Additional particular pedagogical interests involve Michael Halliday’s concept of the use of language as a mediator for content learning in addition to the relevance of language structure and use to the development of mental schema to represent reality.
Many of these strands converge in my research, which currently focuses on the use of a qualitative socio-cognitive critical discourse approach in conjunction with eco-critical discourse analysis and the application of hermeneutics in order to analyse the ecological discourse position held by the Swedish Environmental Protection Agency (Naturvårdsverket) in relation to wild animals. As the main government agency in Sweden that is responsible for proposing and implementing environmental policies, Naturvårdsverket’s strategy documents on Swedish wildlife carry a strong high degree of authority as well as a normative aspect in terms of how wild animals should be understood and conceptualised.

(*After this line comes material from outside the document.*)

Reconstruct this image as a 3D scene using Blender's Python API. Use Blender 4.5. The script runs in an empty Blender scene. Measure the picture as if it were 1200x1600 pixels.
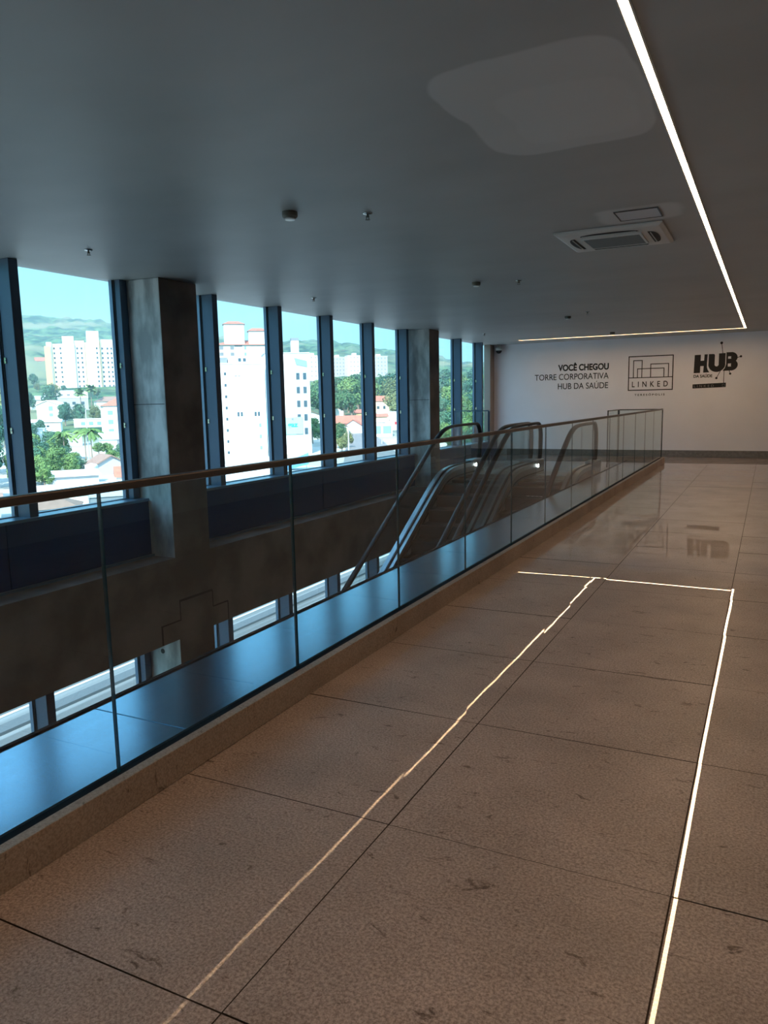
import bpy, bmesh, math, random
from mathutils import Vector, Matrix, noise

random.seed(11)
S = bpy.context.scene
COL = S.collection

# ------------------------------------------------------------------ camera
cam_d = bpy.data.cameras.new('camera')
cam = bpy.data.objects.new('camera', cam_d)
COL.objects.link(cam)
r_ = Vector((0.89388987, 0.44783385, -0.02014296))
u_ = Vector((-0.04621286, 0.13674986, 0.98952708))
f_ = Vector((-0.44589827, 0.88359737, -0.14293499))
M3 = Matrix((r_, u_, -f_)).transposed()
cam.matrix_world = Matrix.Translation((0, 0, 1.55)) @ M3.to_4x4()
cam_d.sensor_fit = 'VERTICAL'
cam_d.sensor_height = 36
cam_d.lens = 26.785
cam_d.clip_end = 6000
cam_d.clip_start = 0.05
S.camera = cam

# ------------------------------------------------------------------ view, world, sun
S.view_settings.view_transform = 'Standard'
S.view_settings.look = 'None'
S.view_settings.exposure = 1.15
S.view_settings.gamma = 1.0
S.view_settings.use_curve_mapping = False
S.cycles.transparent_max_bounces = 40
S.cycles.max_bounces = 14
S.cycles.diffuse_bounces = 5
S.cycles.glossy_bounces = 6
S.cycles.sample_clamp_indirect = 6
S.cycles.caustics_reflective = False
S.cycles.caustics_refractive = False
S.cycles.use_denoising = True

W = bpy.data.worlds.new('world')
S.world = W
W.use_nodes = True
nt = W.node_tree
nt.nodes.clear()
tc = nt.nodes.new('ShaderNodeTexCoord')
sep = nt.nodes.new('ShaderNodeSeparateXYZ')
rmp = nt.nodes.new('ShaderNodeValToRGB')
rmp.color_ramp.elements[0].position = 0.0
rmp.color_ramp.elements[0].color = (0.15, 0.48, 0.54, 1)
rmp.color_ramp.elements[1].position = 1.0
rmp.color_ramp.elements[1].color = (0.45, 0.80, 1.4, 1)
e = rmp.color_ramp.elements.new(0.10); e.color = (0.065, 0.40, 0.51, 1)
e = rmp.color_ramp.elements.new(0.24); e.color = (0.13, 0.55, 0.80, 1)
e = rmp.color_ramp.elements.new(0.5); e.color = (0.66, 1.14, 1.52, 1)
bg = nt.nodes.new('ShaderNodeBackground')
bg.inputs['Strength'].default_value = 1.05
wo = nt.nodes.new('ShaderNodeOutputWorld')
nt.links.new(tc.outputs['Generated'], sep.inputs[0])
nt.links.new(sep.outputs['Z'], rmp.inputs[0])
nt.links.new(rmp.outputs[0], bg.inputs['Color'])
nt.links.new(bg.outputs[0], wo.inputs[0])

sd = bpy.data.lights.new('sun', 'SUN')
sd.energy = 4.5
sd.angle = 0.009
sd.color = (1.0, 0.95, 0.86)
sun = bpy.data.objects.new('sun', sd)
COL.objects.link(sun)
sun.rotation_euler = Vector((0.25, -0.80, 0.72)).to_track_quat('Z', 'Y').to_euler()
sun.location = (30, -60, 60)

LED_STRENGTH = 21.5
LED_COLOR = (1.0, 0.65, 0.37)

# ------------------------------------------------------------------ materials
MATS = {}


def mat(name, color=(0.5, 0.5, 0.5), rough=0.5, metal=0.0, spec=0.5, noise_amt=0.0, scale=6.0,
        bump=0.0, bscale=None, col2=None, detail=4.0, emit=None, estr=0.0, coat=0.0, stretch=None, contrast=(0.3, 0.7)):
    if name in MATS:
        return MATS[name]
    m = bpy.data.materials.new(name)
    m.use_nodes = True
    n, l = m.node_tree.nodes, m.node_tree.links
    b = n['Principled BSDF']
    b.inputs['Base Color'].default_value = (*color, 1)
    b.inputs['Roughness'].default_value = rough
    b.inputs['Metallic'].default_value = metal
    b.inputs['Specular IOR Level'].default_value = spec
    b.inputs['Coat Weight'].default_value = coat
    if emit:
        b.inputs['Emission Color'].default_value = (*emit, 1)
        b.inputs['Emission Strength'].default_value = estr
    t = n.new('ShaderNodeTexCoord')
    mp = n.new('ShaderNodeMapping')
    l.new(t.outputs['Object'], mp.inputs[0])
    if stretch:
        mp.inputs['Scale'].default_value = stretch
    if noise_amt > 0 or col2:
        nz = n.new('ShaderNodeTexNoise')
        nz.inputs['Scale'].default_value = scale
        nz.inputs['Detail'].default_value = detail
        l.new(mp.outputs[0], nz.inputs['Vector'])
        rp = n.new('ShaderNodeValToRGB')
        c2 = col2 or tuple(c * (1 - noise_amt) for c in color)
        rp.color_ramp.elements[0].position = contrast[0]
        rp.color_ramp.elements[1].position = contrast[1]
        rp.color_ramp.elements[0].color = (*c2, 1)
        rp.color_ramp.elements[1].color = (*color, 1)
        l.new(nz.outputs['Fac'], rp.inputs[0])
        l.new(rp.outputs[0], b.inputs['Base Color'])
    if bump > 0:
        nb = n.new('ShaderNodeTexNoise')
        nb.inputs['Scale'].default_value = bscale or scale * 4
        nb.inputs['Detail'].default_value = 3
        l.new(mp.outputs[0], nb.inputs['Vector'])
        bp = n.new('ShaderNodeBump')
        bp.inputs['Strength'].default_value = bump
        bp.inputs['Distance'].default_value = 0.01
        l.new(nb.outputs['Fac'], bp.inputs['Height'])
        l.new(bp.outputs[0], b.inputs['Normal'])
    MATS[name] = m
    return m


def glass(name, tint=(0.8, 0.92, 0.92), ior=1.75, rough=0.0, wave=0.0, refl=(1, 1, 1)):
    """Clear sheet glass: tinted see-through with mirror reflection by angle; each sheet is a thin box, so
    only its outward faces reflect and the light is tinted once going in."""
    if name in MATS:
        return MATS[name]
    m = bpy.data.materials.new(name)
    m.use_nodes = True
    n, l = m.node_tree.nodes, m.node_tree.links
    n.clear()
    out = n.new('ShaderNodeOutputMaterial')
    tr = n.new('ShaderNodeBsdfTransparent')
    gl = n.new('ShaderNodeBsdfGlossy')
    gl.inputs['Roughness'].default_value = rough
    gl.inputs['Color'].default_value = (*refl, 1)
    fr = n.new('ShaderNodeFresnel')
    fr.inputs['IOR'].default_value = ior
    geo = n.new('ShaderNodeNewGeometry')
    inv = n.new('ShaderNodeMath'); inv.operation = 'SUBTRACT'
    inv.inputs[0].default_value = 1.0
    l.new(geo.outputs['Backfacing'], inv.inputs[1])
    mul = n.new('ShaderNodeMath'); mul.operation = 'MULTIPLY'
    l.new(fr.outputs[0], mul.inputs[0]); l.new(inv.outputs[0], mul.inputs[1])
    mc = n.new('ShaderNodeMix'); mc.data_type = 'RGBA'
    mc.inputs['A'].default_value = (*tint, 1)
    mc.inputs['B'].default_value = (1, 1, 1, 1)
    l.new(geo.outputs['Backfacing'], mc.inputs['Factor'])
    l.new(mc.outputs['Result'], tr.inputs['Color'])
    mx = n.new('ShaderNodeMixShader')
    l.new(mul.outputs[0], mx.inputs[0])
    l.new(tr.outputs[0], mx.inputs[1]); l.new(gl.outputs[0], mx.inputs[2])
    l.new(mx.outputs[0], out.inputs[0])
    if wave > 0:
        t = n.new('ShaderNodeTexCoord')
        nb = n.new('ShaderNodeTexNoise'); nb.inputs['Scale'].default_value = 1.6
        nb.inputs['Detail'].default_value = 1.0
        l.new(t.outputs['Object'], nb.inputs['Vector'])
        bp = n.new('ShaderNodeBump'); bp.inputs['Strength'].default_value = wave
        bp.inputs['Distance'].default_value = 0.01
        l.new(nb.outputs['Fac'], bp.inputs['Height'])
        l.new(bp.outputs[0], gl.inputs['Normal'])
    MATS[name] = m
    return m


def emitter(name, color, strength):
    m = bpy.data.materials.new(name)
    m.use_nodes = True
    n, l = m.node_tree.nodes, m.node_tree.links
    n.clear()
    out = n.new('ShaderNodeOutputMaterial')
    em = n.new('ShaderNodeEmission')
    em.inputs[0].default_value = (*color, 1)
    em.inputs[1].default_value = strength
    l.new(em.outputs[0], out.inputs[0])
    MATS[name] = m
    return m


def granite(name, rough, coat=0.0, base=(0.36, 0.28, 0.23), dark=(0.21, 0.155, 0.125), spec=0.5, bump=0.02):
    """Speckled beige granite: fine grain, cloudy veins and small dark scratches."""
    m = bpy.data.materials.new(name)
    m.use_nodes = True
    n, l = m.node_tree.nodes, m.node_tree.links
    b = n['Principled BSDF']
    t = n.new('ShaderNodeTexCoord')
    n1 = n.new('ShaderNodeTexNoise'); n1.inputs['Scale'].default_value = 105; n1.inputs['Detail'].default_value = 6
    n1.inputs['Roughness'].default_value = 0.75
    n2 = n.new('ShaderNodeTexNoise'); n2.inputs['Scale'].default_value = 2.2; n2.inputs['Detail'].default_value = 5
    n3 = n.new('ShaderNodeTexNoise'); n3.inputs['Scale'].default_value = 9; n3.inputs['Detail'].default_value = 9
    n3.inputs['Roughness'].default_value = 0.7; n3.inputs['Distortion'].default_value = 0.8
    mp = n.new('ShaderNodeMapping'); mp.inputs['Scale'].default_value = (1.0, 2.2, 1.0)
    mp.inputs['Rotation'].default_value = (0, 0, 0.5)
    l.new(t.outputs['Object'], n1.inputs['Vector']); l.new(t.outputs['Object'], n2.inputs['Vector'])
    l.new(t.outputs['Object'], mp.inputs[0]); l.new(mp.outputs[0], n3.inputs['Vector'])
    r1 = n.new('ShaderNodeValToRGB')
    r1.color_ramp.elements[0].position = 0.40; r1.color_ramp.elements[0].color = (*dark, 1)
    r1.color_ramp.elements[1].position = 0.60; r1.color_ramp.elements[1].color = (*base, 1)
    l.new(n1.outputs['Fac'], r1.inputs[0])
    r2 = n.new('ShaderNodeValToRGB')
    r2.color_ramp.elements[0].position = 0.3; r2.color_ramp.elements[0].color = (0.80, 0.78, 0.76, 1)
    r2.color_ramp.elements[1].position = 0.75; r2.color_ramp.elements[1].color = (1.12, 1.1, 1.08, 1)
    l.new(n2.outputs['Fac'], r2.inputs[0])
    r3 = n.new('ShaderNodeValToRGB')
    r3.color_ramp.elements[0].position = 0.335; r3.color_ramp.elements[0].color = (0.38, 0.34, 0.32, 1)
    r3.color_ramp.elements[1].position = 0.40; r3.color_ramp.elements[1].color = (1, 1, 1, 1)
    l.new(n3.outputs['Fac'], r3.inputs[0])
    a = n.new('ShaderNodeMix'); a.data_type = 'RGBA'; a.blend_type = 'MULTIPLY'; a.inputs['Factor'].default_value = 1
    l.new(r1.outputs[0], a.inputs['A']); l.new(r2.outputs[0], a.inputs['B'])
    c = n.new('ShaderNodeMix'); c.data_type = 'RGBA'; c.blend_type = 'MULTIPLY'; c.inputs['Factor'].default_value = 1
    l.new(a.outputs['Result'], c.inputs['A']); l.new(r3.outputs[0], c.inputs['B'])
    l.new(c.outputs['Result'], b.inputs['Base Color'])
    b.inputs['Roughness'].default_value = rough
    b.inputs['Specular IOR Level'].default_value = spec
    b.inputs['Coat Weight'].default_value = coat
    b.inputs['Coat Roughness'].default_value = 0.004
    b.inputs['Coat IOR'].default_value = 1.35
    if bump:
        bp = n.new('ShaderNodeBump'); bp.inputs['Strength'].default_value = bump
        bp.inputs['Distance'].default_value = 0.004
        l.new(n1.outputs['Fac'], bp.inputs['Height'])
        l.new(bp.outputs[0], b.inputs['Normal'])
        if coat:
            # long soft undulation of the polish
            n4 = n.new('ShaderNodeTexNoise'); n4.inputs['Scale'].default_value = 2.4; n4.inputs['Detail'].default_value = 1.0
            l.new(t.outputs['Object'], n4.inputs['Vector'])
            b2 = n.new('ShaderNodeBump'); b2.inputs['Strength'].default_value = 0.003
            b2.inputs['Distance'].default_value = 0.006
            l.new(n4.outputs['Fac'], b2.inputs['Height'])
            l.new(b2.outputs[0], b.inputs['Coat Normal'])
    MATS[name] = m
    return m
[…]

By applying a detailed ecolinguistic analysis of the repeated and related discursive structures present within a key public strategy document, I am currently researching how the Swedish Environmental Protection Agency draws on particular environmental discourses in order to linguistically construct not only wild animals in particular ways, but also how we should orientate towards them. I look at how the fluid nature of the phrase ‘sustainable development’ is appropriated and put to use in order to persuade us to take on a very specific view of wild animals and the Swedish ecological commons.